WHEREFORE, the order appealed from is hereby affirmed, with costs against the appellant.

Concepcion, C.J., Reyes, J.B.L., Dizon, Zaldivar, Sanchez, Castro, Fernando, and Capistrano, JJ., concur.



[1] SEC. 2.  Appeal, how perfected.  - An appeal shall be perfected within fifteen days after notification to the party of the judgment complained of, (a) by filing with the justice of the peace or municipal judge a notice of appeal; (b) by delivering a certificate of the municipal treasurer showing that the appellant has deposited the appellate court docket fee, or, in chartered cities, a certificate of the clerk of such court showing receipt of the said fee; and (c) by giving a bond.

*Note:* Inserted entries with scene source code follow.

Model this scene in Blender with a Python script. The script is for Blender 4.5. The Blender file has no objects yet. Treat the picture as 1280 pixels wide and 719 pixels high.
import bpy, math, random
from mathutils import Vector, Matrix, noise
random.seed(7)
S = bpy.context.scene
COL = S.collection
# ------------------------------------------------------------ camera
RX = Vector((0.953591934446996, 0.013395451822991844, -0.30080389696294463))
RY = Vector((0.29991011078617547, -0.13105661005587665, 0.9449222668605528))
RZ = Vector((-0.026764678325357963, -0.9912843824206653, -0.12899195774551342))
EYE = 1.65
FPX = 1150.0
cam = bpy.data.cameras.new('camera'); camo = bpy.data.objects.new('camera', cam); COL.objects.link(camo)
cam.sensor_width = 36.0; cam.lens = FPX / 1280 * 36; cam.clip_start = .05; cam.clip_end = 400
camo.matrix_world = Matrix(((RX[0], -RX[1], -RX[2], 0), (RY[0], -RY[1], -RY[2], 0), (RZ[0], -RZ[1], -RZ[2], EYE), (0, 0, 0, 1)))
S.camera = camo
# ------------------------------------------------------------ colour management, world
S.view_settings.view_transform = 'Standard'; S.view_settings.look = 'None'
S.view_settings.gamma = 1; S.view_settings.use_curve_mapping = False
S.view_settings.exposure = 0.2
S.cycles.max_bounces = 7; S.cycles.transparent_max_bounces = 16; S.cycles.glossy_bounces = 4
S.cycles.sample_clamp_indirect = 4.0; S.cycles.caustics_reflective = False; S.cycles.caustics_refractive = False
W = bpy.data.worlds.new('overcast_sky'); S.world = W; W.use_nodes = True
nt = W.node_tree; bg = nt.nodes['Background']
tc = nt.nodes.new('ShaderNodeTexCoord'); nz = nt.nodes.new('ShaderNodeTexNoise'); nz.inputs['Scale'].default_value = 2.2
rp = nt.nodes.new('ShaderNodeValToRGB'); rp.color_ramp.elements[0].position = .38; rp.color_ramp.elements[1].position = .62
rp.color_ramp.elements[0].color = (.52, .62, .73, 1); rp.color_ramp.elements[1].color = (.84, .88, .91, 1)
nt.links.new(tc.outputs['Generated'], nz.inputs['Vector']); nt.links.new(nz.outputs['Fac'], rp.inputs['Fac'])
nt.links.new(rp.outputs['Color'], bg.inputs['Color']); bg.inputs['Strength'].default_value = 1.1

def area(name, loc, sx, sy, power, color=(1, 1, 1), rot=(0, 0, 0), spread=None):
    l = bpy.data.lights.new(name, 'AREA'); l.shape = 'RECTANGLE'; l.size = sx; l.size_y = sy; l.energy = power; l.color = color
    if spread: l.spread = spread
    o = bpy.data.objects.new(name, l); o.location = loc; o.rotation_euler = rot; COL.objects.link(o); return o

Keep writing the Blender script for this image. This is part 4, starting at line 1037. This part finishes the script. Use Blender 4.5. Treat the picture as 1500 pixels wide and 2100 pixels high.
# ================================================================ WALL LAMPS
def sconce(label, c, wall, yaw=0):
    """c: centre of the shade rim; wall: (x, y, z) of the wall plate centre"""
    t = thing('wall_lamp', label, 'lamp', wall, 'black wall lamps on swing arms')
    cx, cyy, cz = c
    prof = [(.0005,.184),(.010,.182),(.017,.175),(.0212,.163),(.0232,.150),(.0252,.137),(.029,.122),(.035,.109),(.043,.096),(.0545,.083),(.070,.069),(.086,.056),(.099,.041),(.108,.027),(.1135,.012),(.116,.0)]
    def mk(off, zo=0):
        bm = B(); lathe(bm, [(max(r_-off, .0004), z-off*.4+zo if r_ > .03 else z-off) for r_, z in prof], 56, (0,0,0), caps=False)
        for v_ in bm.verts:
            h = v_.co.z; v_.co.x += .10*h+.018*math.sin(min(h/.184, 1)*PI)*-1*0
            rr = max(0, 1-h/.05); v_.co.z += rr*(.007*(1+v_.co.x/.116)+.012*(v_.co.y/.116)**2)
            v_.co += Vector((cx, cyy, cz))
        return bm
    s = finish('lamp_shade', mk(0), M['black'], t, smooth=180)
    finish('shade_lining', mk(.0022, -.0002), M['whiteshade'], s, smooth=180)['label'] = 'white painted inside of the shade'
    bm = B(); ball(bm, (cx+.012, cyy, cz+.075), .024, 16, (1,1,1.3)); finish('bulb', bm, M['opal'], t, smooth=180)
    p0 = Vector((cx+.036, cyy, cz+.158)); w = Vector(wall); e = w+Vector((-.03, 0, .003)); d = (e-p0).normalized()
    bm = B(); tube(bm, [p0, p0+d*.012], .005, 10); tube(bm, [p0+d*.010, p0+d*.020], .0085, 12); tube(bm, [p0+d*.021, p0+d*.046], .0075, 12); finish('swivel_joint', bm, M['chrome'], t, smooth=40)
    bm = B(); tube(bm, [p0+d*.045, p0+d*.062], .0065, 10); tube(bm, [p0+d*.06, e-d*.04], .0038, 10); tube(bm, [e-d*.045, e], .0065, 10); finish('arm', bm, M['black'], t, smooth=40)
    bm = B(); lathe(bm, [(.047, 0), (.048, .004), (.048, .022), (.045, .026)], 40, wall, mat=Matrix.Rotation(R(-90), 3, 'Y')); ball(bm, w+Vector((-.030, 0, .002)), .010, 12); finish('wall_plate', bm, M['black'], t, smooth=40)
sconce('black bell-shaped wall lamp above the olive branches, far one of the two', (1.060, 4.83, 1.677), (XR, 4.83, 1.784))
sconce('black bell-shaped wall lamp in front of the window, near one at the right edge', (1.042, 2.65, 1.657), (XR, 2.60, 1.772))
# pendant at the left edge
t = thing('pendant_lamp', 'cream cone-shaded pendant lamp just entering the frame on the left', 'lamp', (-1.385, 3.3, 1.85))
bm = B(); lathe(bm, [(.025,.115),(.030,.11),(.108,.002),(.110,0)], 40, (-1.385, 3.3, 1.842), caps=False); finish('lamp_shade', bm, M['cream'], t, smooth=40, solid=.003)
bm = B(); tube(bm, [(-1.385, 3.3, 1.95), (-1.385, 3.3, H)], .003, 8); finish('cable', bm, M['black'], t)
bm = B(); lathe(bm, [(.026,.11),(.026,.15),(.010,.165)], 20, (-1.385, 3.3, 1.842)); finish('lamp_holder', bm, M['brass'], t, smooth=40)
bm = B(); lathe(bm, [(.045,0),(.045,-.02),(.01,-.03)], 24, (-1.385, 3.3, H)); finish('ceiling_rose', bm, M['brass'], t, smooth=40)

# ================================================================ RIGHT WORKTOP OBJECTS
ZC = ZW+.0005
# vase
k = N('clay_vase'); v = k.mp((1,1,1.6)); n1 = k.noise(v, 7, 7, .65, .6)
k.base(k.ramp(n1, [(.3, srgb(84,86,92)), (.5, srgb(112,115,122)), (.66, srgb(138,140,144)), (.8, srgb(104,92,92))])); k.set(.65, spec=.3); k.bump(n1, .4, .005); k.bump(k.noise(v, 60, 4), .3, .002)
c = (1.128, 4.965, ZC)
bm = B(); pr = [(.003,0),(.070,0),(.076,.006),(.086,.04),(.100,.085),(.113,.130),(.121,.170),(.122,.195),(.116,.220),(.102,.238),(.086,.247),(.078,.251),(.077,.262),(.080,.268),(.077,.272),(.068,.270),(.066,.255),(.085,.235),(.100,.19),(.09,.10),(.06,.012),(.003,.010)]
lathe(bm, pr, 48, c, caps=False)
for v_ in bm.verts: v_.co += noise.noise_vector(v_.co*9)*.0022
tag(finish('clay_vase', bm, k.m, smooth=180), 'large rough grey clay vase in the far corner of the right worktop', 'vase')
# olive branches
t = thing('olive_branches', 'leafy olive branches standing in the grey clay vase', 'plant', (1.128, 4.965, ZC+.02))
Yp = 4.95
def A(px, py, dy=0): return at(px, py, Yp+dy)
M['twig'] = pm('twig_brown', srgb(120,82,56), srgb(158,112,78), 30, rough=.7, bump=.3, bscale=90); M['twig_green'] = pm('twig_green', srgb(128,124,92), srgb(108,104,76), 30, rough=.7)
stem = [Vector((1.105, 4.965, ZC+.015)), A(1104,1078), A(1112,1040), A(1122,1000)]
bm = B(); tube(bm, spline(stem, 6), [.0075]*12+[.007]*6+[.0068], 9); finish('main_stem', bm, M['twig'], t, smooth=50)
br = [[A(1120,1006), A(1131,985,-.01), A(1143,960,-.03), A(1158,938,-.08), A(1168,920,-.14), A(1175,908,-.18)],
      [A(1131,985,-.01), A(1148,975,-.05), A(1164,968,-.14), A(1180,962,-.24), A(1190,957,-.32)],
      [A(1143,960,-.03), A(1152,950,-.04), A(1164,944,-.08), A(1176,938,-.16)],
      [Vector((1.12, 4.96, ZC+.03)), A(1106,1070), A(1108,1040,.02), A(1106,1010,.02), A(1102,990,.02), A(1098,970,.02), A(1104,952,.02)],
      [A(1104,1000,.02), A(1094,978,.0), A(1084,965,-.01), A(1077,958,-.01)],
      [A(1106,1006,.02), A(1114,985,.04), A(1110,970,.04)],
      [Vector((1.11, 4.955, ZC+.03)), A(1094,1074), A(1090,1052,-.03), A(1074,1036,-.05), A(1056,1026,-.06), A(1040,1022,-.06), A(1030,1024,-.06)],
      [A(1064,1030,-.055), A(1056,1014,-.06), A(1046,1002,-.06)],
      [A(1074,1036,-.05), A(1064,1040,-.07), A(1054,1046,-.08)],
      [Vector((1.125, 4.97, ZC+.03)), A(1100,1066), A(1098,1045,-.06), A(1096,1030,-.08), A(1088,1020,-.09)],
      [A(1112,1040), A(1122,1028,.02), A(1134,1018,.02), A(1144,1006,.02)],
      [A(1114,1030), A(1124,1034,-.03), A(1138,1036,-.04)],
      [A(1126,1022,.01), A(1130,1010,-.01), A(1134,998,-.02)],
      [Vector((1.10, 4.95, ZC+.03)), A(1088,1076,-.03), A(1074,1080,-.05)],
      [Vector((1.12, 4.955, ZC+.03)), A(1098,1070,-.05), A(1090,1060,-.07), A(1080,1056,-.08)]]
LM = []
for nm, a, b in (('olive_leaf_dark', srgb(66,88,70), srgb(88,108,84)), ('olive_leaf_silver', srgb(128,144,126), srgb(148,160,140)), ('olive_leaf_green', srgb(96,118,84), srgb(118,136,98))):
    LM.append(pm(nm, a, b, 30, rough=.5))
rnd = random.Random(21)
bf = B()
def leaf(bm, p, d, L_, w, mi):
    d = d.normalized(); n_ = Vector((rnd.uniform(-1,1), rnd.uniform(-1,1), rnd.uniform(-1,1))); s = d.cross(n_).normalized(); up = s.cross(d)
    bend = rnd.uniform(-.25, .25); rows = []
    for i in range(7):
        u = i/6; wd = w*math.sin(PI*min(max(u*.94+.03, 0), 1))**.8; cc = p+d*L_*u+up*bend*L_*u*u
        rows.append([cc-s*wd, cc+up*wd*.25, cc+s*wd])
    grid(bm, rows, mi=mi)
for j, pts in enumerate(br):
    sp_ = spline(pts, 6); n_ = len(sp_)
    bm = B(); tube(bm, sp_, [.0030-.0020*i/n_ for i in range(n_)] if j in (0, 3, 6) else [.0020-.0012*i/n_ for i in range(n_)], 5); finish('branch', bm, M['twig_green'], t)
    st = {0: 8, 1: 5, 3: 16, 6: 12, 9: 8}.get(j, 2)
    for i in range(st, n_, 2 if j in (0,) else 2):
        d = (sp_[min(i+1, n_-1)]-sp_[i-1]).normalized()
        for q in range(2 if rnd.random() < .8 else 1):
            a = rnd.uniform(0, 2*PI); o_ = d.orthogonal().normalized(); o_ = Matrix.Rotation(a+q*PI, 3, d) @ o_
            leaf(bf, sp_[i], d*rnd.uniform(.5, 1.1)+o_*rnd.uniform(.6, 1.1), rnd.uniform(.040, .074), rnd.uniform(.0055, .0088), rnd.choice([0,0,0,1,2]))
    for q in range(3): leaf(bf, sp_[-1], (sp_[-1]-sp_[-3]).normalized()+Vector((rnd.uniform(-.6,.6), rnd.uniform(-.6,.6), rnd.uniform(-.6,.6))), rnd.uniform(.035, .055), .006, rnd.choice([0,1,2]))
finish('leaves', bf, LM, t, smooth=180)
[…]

[2] Gambol and Burog vs. Hon. Barcelona, et al., 106 Phil. 328, 330, citing the case of Lazaro vs. Endencia, et al., 57 Phil. 552.

[3] Segovia vs. Barrios, et al., 75 Phil. 764.

[4] Marasigan vs. Palacio, 87 Phil. 839.

[5] Gambol and Burog vs. Hon. Barcelona, supra

[6] Amado Tagulao vs. Judge Fortunata Padlanmundok, et al., G. R. No. L-15550, May 30, 1960; Barnido et al., vs. Balana, G. R. No. L-26275, July 26, 1966.